I think we should in general suspend judgement about the truth of our intuitions, because intuitions in general are not very reliable. For example, take intuitions about physics. Physics seems like a pretty promising domain for intuition, given that there's clear evolutionarily adaptive value in being able to track the physical truth without having theoretical knowledge of physics. But even there, intelligent people have plenty of mistaken intuitions. For example, a lot of people have the intuition that if you drop a heavy object from the side of a moving vehicle then it will fall straight down. Or more abstractly, most people probably have the intuition that absolute simultaneity exists.

I know that some people argue that there's adaptive value in tracking the moral truth, but I think it would be fair to say that the case for that claim is at least less obvious than the case for the claim that there's adaptive value in tracking the physical truth. So if even physical intuitions are often unreliable, then moral intuitions are probably not on very solid ground.

When I try to suspend judgement about the truth of my moral intuitions, it actually seems pretty possible to me. But if it turns out to be impossible, then I guess the next best thing would be to avoid relying on them as much as possible.

As for how to construct a moral theory without relying on intuition, I think the thing to do is to begin from metaethical and more generally metaphysical premises. For example, if transcendental idealism and Kant's metaphysics of judgement and action were true, then Kant's moral philosophy would follow.

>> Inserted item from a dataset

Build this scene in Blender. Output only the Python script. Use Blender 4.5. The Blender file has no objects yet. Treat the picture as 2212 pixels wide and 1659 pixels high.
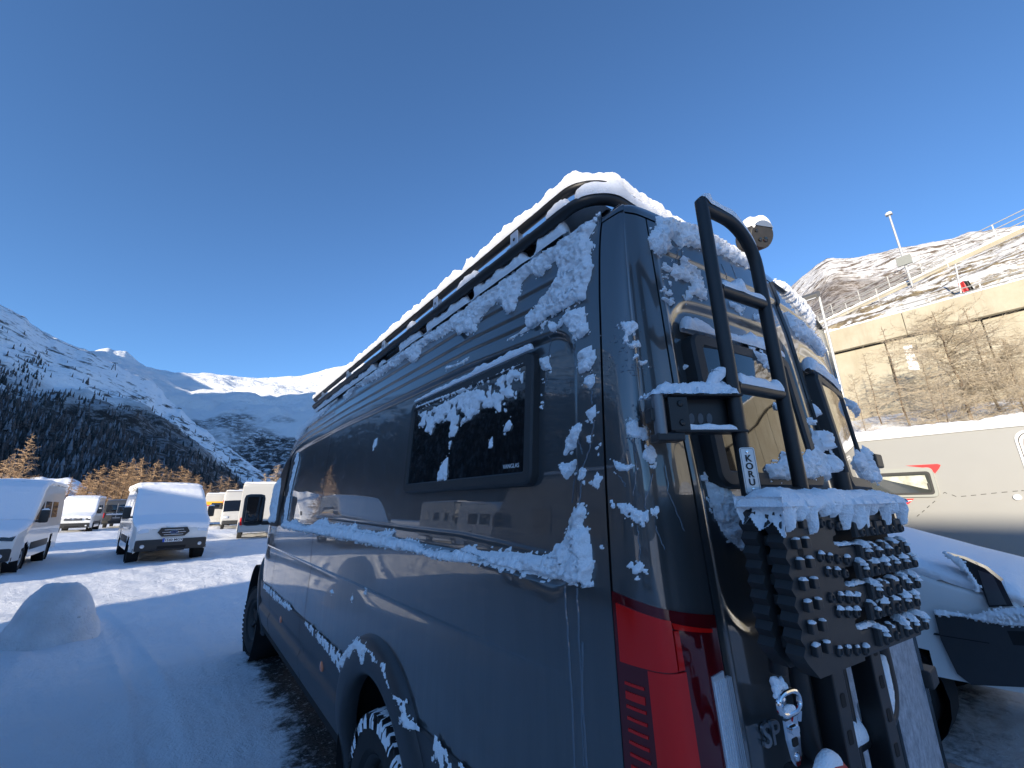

Or if qualia existed and had intrinsic value, and some deflationary theory of the metaphysics of personhood were true, then that might entail utilitarianism. Of course, these theories themselves might ultimately rely on intuition. But by proceeding from fundamental metaethical and metaphysical theories down towards first-order moral philosophy, you can at least minimize the number of intuitions that you rely on, which in my view is the most reliable way to go about things.